**Source material**

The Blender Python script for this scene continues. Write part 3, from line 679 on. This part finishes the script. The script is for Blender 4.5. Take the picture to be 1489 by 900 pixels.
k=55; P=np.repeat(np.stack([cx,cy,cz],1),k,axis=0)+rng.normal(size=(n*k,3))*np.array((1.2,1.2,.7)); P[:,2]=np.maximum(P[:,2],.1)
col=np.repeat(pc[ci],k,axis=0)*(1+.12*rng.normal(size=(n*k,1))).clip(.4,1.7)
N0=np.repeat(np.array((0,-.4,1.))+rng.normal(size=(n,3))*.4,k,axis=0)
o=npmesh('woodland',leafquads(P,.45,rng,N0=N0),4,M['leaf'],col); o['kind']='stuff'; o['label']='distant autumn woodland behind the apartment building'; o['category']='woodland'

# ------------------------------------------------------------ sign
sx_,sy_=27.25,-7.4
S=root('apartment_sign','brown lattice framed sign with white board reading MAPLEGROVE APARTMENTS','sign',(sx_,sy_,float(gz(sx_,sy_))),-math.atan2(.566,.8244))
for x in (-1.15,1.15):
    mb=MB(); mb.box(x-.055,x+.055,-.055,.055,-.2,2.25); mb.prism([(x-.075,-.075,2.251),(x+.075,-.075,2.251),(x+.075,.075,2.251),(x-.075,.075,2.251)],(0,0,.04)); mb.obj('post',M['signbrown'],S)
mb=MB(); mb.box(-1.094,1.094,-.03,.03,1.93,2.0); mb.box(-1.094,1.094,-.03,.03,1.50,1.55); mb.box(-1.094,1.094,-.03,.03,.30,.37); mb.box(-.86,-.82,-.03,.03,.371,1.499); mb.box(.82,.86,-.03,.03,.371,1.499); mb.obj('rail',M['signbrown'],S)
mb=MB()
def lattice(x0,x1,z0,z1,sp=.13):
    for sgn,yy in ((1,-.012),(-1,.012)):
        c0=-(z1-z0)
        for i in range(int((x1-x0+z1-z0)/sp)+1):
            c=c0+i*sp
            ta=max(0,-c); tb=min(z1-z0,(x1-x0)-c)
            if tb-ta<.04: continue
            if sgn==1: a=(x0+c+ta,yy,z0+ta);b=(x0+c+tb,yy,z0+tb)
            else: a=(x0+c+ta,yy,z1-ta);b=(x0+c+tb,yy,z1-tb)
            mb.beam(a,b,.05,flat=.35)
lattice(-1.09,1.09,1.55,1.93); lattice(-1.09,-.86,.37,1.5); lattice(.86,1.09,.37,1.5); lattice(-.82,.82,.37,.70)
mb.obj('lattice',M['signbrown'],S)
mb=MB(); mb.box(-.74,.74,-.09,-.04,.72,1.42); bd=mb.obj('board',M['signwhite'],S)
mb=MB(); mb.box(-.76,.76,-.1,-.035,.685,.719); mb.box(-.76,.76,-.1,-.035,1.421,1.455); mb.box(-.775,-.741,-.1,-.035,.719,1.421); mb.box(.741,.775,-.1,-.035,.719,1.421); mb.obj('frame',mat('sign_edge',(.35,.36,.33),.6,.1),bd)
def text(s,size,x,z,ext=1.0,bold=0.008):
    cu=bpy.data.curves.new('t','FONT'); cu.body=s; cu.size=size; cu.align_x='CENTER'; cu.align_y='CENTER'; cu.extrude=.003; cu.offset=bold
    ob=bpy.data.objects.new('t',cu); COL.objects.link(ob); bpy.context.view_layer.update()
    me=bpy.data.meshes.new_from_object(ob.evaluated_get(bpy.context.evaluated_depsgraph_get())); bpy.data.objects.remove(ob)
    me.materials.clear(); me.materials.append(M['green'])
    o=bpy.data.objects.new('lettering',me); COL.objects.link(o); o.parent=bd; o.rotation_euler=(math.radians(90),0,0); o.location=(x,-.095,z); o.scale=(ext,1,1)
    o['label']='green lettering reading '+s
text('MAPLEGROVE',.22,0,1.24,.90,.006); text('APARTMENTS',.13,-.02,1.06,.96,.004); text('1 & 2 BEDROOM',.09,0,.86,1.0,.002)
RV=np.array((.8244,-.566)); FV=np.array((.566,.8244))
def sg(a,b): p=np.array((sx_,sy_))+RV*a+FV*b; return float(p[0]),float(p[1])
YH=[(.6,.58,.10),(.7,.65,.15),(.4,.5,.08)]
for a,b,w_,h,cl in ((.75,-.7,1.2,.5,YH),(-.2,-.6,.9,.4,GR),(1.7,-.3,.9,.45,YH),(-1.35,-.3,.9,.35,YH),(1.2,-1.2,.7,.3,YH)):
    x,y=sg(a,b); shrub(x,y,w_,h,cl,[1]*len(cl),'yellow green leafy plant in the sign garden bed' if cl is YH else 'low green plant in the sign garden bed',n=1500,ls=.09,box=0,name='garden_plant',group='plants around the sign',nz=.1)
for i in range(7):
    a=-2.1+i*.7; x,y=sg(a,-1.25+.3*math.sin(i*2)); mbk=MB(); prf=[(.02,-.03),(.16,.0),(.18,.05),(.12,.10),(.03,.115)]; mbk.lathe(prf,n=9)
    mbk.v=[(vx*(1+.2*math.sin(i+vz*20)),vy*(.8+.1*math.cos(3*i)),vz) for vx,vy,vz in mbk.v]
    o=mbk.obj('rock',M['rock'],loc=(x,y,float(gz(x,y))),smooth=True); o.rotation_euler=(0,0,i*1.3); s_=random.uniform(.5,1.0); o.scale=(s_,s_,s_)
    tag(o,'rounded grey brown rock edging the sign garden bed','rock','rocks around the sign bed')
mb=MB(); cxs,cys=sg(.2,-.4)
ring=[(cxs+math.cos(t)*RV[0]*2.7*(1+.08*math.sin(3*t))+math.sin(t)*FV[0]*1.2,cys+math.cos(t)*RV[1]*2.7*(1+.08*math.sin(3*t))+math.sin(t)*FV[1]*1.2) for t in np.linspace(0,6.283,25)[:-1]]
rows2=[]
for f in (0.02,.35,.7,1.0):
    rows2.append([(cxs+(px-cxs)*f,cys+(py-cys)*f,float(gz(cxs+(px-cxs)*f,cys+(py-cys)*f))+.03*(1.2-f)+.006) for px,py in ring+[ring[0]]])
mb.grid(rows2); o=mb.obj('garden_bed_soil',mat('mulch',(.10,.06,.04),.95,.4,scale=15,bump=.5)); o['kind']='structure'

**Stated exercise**
Copy all of the material word for word.

**Task result**
The Blender Python script for this scene continues. Write part 3, from line 679 on. This part finishes the script. The script is for Blender 4.5. Take the picture to be 1489 by 900 pixels.
k=55; P=np.repeat(np.stack([cx,cy,cz],1),k,axis=0)+rng.normal(size=(n*k,3))*np.array((1.2,1.2,.7)); P[:,2]=np.maximum(P[:,2],.1)
col=np.repeat(pc[ci],k,axis=0)*(1+.12*rng.normal(size=(n*k,1))).clip(.4,1.7)
N0=np.repeat(np.array((0,-.4,1.))+rng.normal(size=(n,3))*.4,k,axis=0)
o=npmesh('woodland',leafquads(P,.45,rng,N0=N0),4,M['leaf'],col); o['kind']='stuff'; o['label']='distant autumn woodland behind the apartment building'; o['category']='woodland'

# ------------------------------------------------------------ sign
sx_,sy_=27.25,-7.4
S=root('apartment_sign','brown lattice framed sign with white board reading MAPLEGROVE APARTMENTS','sign',(sx_,sy_,float(gz(sx_,sy_))),-math.atan2(.566,.8244))
for x in (-1.15,1.15):
    mb=MB(); mb.box(x-.055,x+.055,-.055,.055,-.2,2.25); mb.prism([(x-.075,-.075,2.251),(x+.075,-.075,2.251),(x+.075,.075,2.251),(x-.075,.075,2.251)],(0,0,.04)); mb.obj('post',M['signbrown'],S)
mb=MB(); mb.box(-1.094,1.094,-.03,.03,1.93,2.0); mb.box(-1.094,1.094,-.03,.03,1.50,1.55); mb.box(-1.094,1.094,-.03,.03,.30,.37); mb.box(-.86,-.82,-.03,.03,.371,1.499); mb.box(.82,.86,-.03,.03,.371,1.499); mb.obj('rail',M['signbrown'],S)
mb=MB()
def lattice(x0,x1,z0,z1,sp=.13):
    for sgn,yy in ((1,-.012),(-1,.012)):
        c0=-(z1-z0)
        for i in range(int((x1-x0+z1-z0)/sp)+1):
            c=c0+i*sp
            ta=max(0,-c); tb=min(z1-z0,(x1-x0)-c)
            if tb-ta<.04: continue
            if sgn==1: a=(x0+c+ta,yy,z0+ta);b=(x0+c+tb,yy,z0+tb)
            else: a=(x0+c+ta,yy,z1-ta);b=(x0+c+tb,yy,z1-tb)
            mb.beam(a,b,.05,flat=.35)
lattice(-1.09,1.09,1.55,1.93); lattice(-1.09,-.86,.37,1.5); lattice(.86,1.09,.37,1.5); lattice(-.82,.82,.37,.70)
mb.obj('lattice',M['signbrown'],S)
mb=MB(); mb.box(-.74,.74,-.09,-.04,.72,1.42); bd=mb.obj('board',M['signwhite'],S)
mb=MB(); mb.box(-.76,.76,-.1,-.035,.685,.719); mb.box(-.76,.76,-.1,-.035,1.421,1.455); mb.box(-.775,-.741,-.1,-.035,.719,1.421); mb.box(.741,.775,-.1,-.035,.719,1.421); mb.obj('frame',mat('sign_edge',(.35,.36,.33),.6,.1),bd)
def text(s,size,x,z,ext=1.0,bold=0.008):
    cu=bpy.data.curves.new('t','FONT'); cu.body=s; cu.size=size; cu.align_x='CENTER'; cu.align_y='CENTER'; cu.extrude=.003; cu.offset=bold
    ob=bpy.data.objects.new('t',cu); COL.objects.link(ob); bpy.context.view_layer.update()
    me=bpy.data.meshes.new_from_object(ob.evaluated_get(bpy.context.evaluated_depsgraph_get())); bpy.data.objects.remove(ob)
    me.materials.clear(); me.materials.append(M['green'])
    o=bpy.data.objects.new('lettering',me); COL.objects.link(o); o.parent=bd; o.rotation_euler=(math.radians(90),0,0); o.location=(x,-.095,z); o.scale=(ext,1,1)
    o['label']='green lettering reading '+s
text('MAPLEGROVE',.22,0,1.24,.90,.006); text('APARTMENTS',.13,-.02,1.06,.96,.004); text('1 & 2 BEDROOM',.09,0,.86,1.0,.002)
RV=np.array((.8244,-.566)); FV=np.array((.566,.8244))
def sg(a,b): p=np.array((sx_,sy_))+RV*a+FV*b; return float(p[0]),float(p[1])
YH=[(.6,.58,.10),(.7,.65,.15),(.4,.5,.08)]
for a,b,w_,h,cl in ((.75,-.7,1.2,.5,YH),(-.2,-.6,.9,.4,GR),(1.7,-.3,.9,.45,YH),(-1.35,-.3,.9,.35,YH),(1.2,-1.2,.7,.3,YH)):
    x,y=sg(a,b); shrub(x,y,w_,h,cl,[1]*len(cl),'yellow green leafy plant in the sign garden bed' if cl is YH else 'low green plant in the sign garden bed',n=1500,ls=.09,box=0,name='garden_plant',group='plants around the sign',nz=.1)
for i in range(7):
    a=-2.1+i*.7; x,y=sg(a,-1.25+.3*math.sin(i*2)); mbk=MB(); prf=[(.02,-.03),(.16,.0),(.18,.05),(.12,.10),(.03,.115)]; mbk.lathe(prf,n=9)
    mbk.v=[(vx*(1+.2*math.sin(i+vz*20)),vy*(.8+.1*math.cos(3*i)),vz) for vx,vy,vz in mbk.v]
    o=mbk.obj('rock',M['rock'],loc=(x,y,float(gz(x,y))),smooth=True); o.rotation_euler=(0,0,i*1.3); s_=random.uniform(.5,1.0); o.scale=(s_,s_,s_)
    tag(o,'rounded grey brown rock edging the sign garden bed','rock','rocks around the sign bed')
mb=MB(); cxs,cys=sg(.2,-.4)
ring=[(cxs+math.cos(t)*RV[0]*2.7*(1+.08*math.sin(3*t))+math.sin(t)*FV[0]*1.2,cys+math.cos(t)*RV[1]*2.7*(1+.08*math.sin(3*t))+math.sin(t)*FV[1]*1.2) for t in np.linspace(0,6.283,25)[:-1]]
rows2=[]
for f in (0.02,.35,.7,1.0):
    rows2.append([(cxs+(px-cxs)*f,cys+(py-cys)*f,float(gz(cxs+(px-cxs)*f,cys+(py-cys)*f))+.03*(1.2-f)+.006) for px,py in ring+[ring[0]]])
mb.grid(rows2); o=mb.obj('garden_bed_soil',mat('mulch',(.10,.06,.04),.95,.4,scale=15,bump=.5)); o['kind']='structure'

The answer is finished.